Jay Jaffe of FanGraphs may not have put it best, but he was in the front row of the team photo when he tweeted his cheery note: “The Mike Trout hostage situation continues.”
Yes, Arte Moreno is keeping the Los Angeles Angels because he couldn't bear to abandon his dream of getting more money for his ballteam than the market sees fit to offer. Of course Moreno would have Angels fans believe that all this unfinished business, like Mike Trout's legacy and Shohei Ohtani's future and the validity of the Angels as a team of relevance, just weighed on him too much to give them up … without a hell of a lot more dough, anyway.
That's the beauty of this particular development in the Desolation of Orange County—it's all so transparently mendacious. Moreno didn't hire Sal Galatiolo and his firm to look into Moreno's heart to discern how much he loved baseball but to slap a dollar sign on the muscle, to steal the phrase from the 1989 book of the same title. That he didn't find it means either that he had valued it too highly, by a lot, or that everyone else valued it too lowly. If the former, Moreno just misjudged the market, and that happens. Just look at Elon Musk and how he has energized Twitter into the upholstered sinkhole it is today.
But if this is the first sign that baseball valuations have hit a flat spot after decades of skyrocketing performance, you will hear the gentle clink of Rob Manfred's arteries hardening into tire chains. The whole idea of owning a sports team is that it is the kind of family financial plan that lasts until either the 27th century or until money is replaced as currency by turnips, and can even be occasionally be fun. Major League Baseball had record revenues of $10.8 billion in 2022, so Moreno never lost a dime from the moment he paid Disney $148M for the franchise. But he can't like the number of prospective dimes he thought he would make and now will likely never see.
In short, even if the Angels were only worth the $2.2 billion Forbes said they were last March, Moreno wins by a factor of 15, at only the cost of his public reputation as a skilled entrepreneur. The Angels under Moreno haven't had a winning record in seven years, haven't won a playoff game in 13, and are essentially known only for turning Trout into Mister Never October and are on the way to doing the same for Ohtani. That is almost certainly why Moreno looked for a sale in the first place: The money in running a team is sensational, but the money in cashing out is also sensational and in general you'd like not to be regarded as a figure of fun by perfect strangers and imperfect peers alike. And when whatever offers there were came up below Moreno's view of his metaphorical sweat equity, he did whatever any cocksure billionaire would do. He doubled down on his perceived ability to make his ownership worthy of his two most bankable stars, and will stay until someone sees the wisdom of paying him 2,000 percent of his investment rather than 1,500.

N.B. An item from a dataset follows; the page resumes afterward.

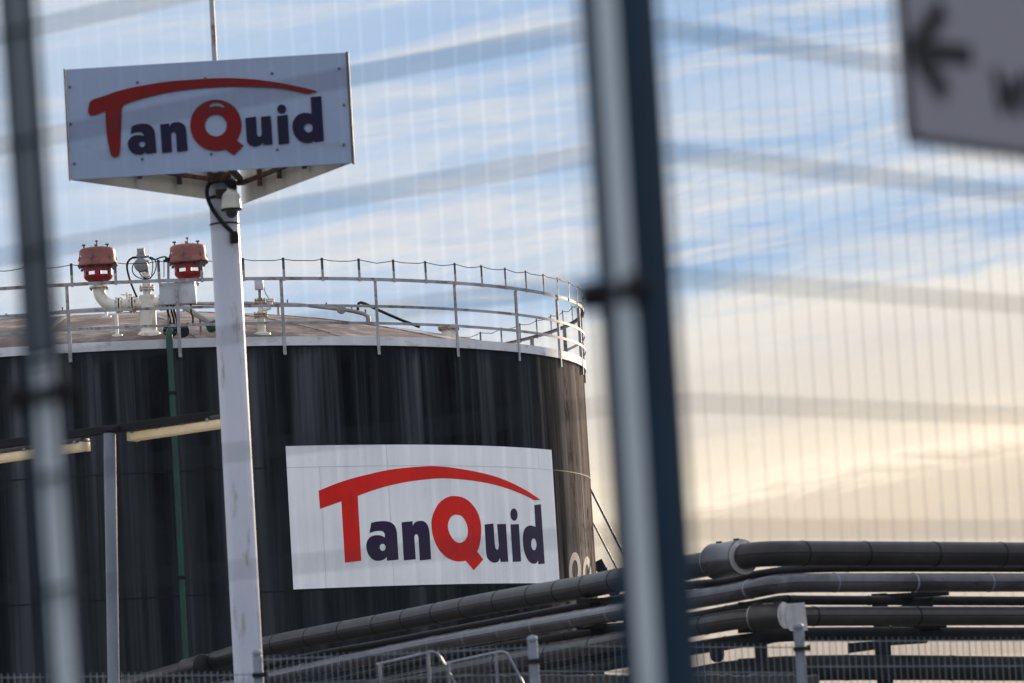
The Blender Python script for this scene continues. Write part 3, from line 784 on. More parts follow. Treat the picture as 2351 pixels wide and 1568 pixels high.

How this affects the way the Angels are run on a day-to-day basis ought to be fascinating, because the desire to win is almost never as great as the desire to max out the company. The Angels Moreno bought were coming off the team's one and only World Series, and since then have cast no discernible shadow. Money is one thing, but buying a team means an attempt to buy the love of strangers, and the Angels haven't earned anyone's love. Miami, Boston, both Chicagos, St. Louis, Philadelphia, New York, San Francisco, Kansas City, Houston, Washington, Los Angeles and Atlanta have had parades, and Detroit, Denver, Tampa, Texas, the other New York and Cleveland have come close. The Angels … just … are.
And now they're just undesirable. At least at Moreno's price. If that's karma for 20 years of no results, fine—it's the chance you take when you go on the block. But the longer this drags out, the less likely Moreno is going to be to invest more in a team he has come to view as less bankable benefit than onerous burden. And he will have to live with the fact that the best thing he ever did as an owner was lower beer prices, and that the worst thing he ever did was lower expectations for a good ending for the two best players he ever employed.